Extracted data
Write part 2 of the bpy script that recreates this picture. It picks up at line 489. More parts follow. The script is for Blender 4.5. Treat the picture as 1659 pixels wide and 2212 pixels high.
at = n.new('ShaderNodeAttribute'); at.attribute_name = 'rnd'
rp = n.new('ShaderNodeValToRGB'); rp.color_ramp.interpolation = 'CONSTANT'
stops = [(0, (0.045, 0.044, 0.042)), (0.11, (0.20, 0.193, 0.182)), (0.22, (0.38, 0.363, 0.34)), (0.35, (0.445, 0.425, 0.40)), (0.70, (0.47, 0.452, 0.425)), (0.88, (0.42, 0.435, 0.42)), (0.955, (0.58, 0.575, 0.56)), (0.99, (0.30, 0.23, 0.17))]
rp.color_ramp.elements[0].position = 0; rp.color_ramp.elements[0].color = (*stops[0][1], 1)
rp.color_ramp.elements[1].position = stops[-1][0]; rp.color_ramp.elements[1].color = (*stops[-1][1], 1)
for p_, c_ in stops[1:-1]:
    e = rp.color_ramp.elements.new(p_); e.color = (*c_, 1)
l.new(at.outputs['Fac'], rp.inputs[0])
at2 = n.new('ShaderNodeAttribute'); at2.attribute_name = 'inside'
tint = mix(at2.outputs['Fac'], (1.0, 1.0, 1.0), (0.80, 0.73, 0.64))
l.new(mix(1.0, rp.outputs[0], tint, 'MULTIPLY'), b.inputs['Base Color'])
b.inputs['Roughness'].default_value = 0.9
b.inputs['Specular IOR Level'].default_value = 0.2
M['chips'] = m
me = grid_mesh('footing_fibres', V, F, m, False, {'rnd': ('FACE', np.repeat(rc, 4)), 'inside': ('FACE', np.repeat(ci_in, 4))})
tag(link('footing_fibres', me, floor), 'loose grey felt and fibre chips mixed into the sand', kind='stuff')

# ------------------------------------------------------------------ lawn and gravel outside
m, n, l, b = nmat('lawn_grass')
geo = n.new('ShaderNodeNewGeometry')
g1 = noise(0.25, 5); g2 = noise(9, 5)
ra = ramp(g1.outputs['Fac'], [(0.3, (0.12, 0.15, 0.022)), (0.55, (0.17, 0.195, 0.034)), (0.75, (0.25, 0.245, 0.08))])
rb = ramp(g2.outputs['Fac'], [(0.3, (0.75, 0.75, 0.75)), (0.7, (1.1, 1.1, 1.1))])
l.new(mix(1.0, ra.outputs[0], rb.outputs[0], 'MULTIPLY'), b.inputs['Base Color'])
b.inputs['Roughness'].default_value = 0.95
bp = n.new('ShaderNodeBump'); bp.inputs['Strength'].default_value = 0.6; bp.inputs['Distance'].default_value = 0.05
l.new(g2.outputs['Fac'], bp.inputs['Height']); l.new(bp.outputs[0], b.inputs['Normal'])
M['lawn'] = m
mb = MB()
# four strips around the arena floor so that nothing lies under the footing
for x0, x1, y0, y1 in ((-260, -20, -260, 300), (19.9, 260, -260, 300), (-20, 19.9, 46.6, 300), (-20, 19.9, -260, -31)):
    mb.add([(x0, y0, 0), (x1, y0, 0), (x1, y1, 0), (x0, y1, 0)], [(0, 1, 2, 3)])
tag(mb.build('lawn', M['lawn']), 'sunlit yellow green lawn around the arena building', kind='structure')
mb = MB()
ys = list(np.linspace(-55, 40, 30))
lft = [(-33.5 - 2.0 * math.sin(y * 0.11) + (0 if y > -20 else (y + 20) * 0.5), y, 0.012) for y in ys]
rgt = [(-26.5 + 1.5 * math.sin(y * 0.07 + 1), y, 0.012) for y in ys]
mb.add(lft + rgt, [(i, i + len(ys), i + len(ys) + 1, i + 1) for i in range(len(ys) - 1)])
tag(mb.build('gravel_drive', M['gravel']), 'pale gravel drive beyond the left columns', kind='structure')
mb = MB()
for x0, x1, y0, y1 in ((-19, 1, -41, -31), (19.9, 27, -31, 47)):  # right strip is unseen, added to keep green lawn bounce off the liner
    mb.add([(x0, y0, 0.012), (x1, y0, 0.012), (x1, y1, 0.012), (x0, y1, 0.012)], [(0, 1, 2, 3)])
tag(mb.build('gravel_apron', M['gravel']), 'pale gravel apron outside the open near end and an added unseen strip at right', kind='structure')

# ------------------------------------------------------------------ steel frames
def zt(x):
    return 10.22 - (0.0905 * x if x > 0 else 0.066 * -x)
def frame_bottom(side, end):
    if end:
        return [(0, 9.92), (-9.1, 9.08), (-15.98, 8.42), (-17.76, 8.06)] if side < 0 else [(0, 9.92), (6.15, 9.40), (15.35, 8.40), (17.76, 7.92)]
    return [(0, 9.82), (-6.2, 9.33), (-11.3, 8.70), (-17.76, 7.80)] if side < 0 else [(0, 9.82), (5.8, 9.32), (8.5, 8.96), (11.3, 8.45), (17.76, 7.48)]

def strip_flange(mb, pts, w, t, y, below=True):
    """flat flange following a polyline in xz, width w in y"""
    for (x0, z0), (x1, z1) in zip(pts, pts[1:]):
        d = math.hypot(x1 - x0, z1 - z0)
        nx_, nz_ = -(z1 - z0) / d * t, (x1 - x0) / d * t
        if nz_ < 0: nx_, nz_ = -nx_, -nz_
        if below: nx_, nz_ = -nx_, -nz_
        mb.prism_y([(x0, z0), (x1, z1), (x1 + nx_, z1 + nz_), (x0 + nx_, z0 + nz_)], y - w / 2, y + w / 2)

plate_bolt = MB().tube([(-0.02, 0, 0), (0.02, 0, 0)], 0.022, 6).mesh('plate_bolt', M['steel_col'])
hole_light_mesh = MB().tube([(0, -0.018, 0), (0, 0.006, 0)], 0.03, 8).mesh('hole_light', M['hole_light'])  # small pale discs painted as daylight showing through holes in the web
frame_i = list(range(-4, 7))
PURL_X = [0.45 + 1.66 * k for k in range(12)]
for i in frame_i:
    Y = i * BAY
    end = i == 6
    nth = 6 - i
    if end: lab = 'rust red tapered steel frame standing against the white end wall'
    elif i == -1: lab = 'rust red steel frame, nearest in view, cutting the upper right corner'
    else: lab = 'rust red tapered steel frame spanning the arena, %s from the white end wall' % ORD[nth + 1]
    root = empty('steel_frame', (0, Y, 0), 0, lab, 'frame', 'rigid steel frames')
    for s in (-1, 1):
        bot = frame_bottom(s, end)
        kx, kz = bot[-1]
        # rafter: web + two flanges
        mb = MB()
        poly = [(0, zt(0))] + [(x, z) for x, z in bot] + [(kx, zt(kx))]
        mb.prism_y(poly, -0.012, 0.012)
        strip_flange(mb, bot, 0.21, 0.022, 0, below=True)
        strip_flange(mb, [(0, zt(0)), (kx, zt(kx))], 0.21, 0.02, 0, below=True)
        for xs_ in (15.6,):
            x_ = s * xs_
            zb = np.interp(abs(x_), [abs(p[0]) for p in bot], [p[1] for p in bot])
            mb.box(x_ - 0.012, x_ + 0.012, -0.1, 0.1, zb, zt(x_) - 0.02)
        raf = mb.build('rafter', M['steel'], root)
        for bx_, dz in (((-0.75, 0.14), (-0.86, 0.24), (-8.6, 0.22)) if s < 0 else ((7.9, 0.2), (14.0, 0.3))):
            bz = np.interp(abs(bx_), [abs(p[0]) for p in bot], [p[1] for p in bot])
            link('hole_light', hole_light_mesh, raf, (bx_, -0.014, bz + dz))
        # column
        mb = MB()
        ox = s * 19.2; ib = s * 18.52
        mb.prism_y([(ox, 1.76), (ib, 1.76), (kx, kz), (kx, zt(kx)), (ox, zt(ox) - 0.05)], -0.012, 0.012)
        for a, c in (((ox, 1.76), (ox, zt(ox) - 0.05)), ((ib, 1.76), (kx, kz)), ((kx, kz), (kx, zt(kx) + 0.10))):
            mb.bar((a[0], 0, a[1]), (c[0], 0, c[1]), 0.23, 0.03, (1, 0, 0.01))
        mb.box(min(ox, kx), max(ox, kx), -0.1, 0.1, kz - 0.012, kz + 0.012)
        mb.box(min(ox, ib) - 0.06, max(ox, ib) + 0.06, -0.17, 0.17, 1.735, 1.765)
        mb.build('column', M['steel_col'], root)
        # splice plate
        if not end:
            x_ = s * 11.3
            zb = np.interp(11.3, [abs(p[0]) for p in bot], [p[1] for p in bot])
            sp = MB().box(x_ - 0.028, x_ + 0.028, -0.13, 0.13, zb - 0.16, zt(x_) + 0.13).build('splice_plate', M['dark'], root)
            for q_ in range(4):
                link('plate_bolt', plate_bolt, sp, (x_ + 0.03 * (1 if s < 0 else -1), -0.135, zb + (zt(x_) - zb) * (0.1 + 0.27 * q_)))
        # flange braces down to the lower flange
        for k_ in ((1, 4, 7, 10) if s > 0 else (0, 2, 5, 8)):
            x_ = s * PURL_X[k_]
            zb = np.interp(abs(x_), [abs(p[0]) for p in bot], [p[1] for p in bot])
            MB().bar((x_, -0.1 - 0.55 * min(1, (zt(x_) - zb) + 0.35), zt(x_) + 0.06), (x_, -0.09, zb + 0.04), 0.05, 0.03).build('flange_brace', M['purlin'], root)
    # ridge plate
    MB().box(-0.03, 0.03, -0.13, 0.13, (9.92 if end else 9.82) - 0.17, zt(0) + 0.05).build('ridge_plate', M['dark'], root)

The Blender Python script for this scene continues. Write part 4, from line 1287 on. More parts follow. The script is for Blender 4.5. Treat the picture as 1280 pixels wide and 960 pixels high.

What is needed
A number is the only answer here: how many lines of the material above contain "Blender"?

Result
2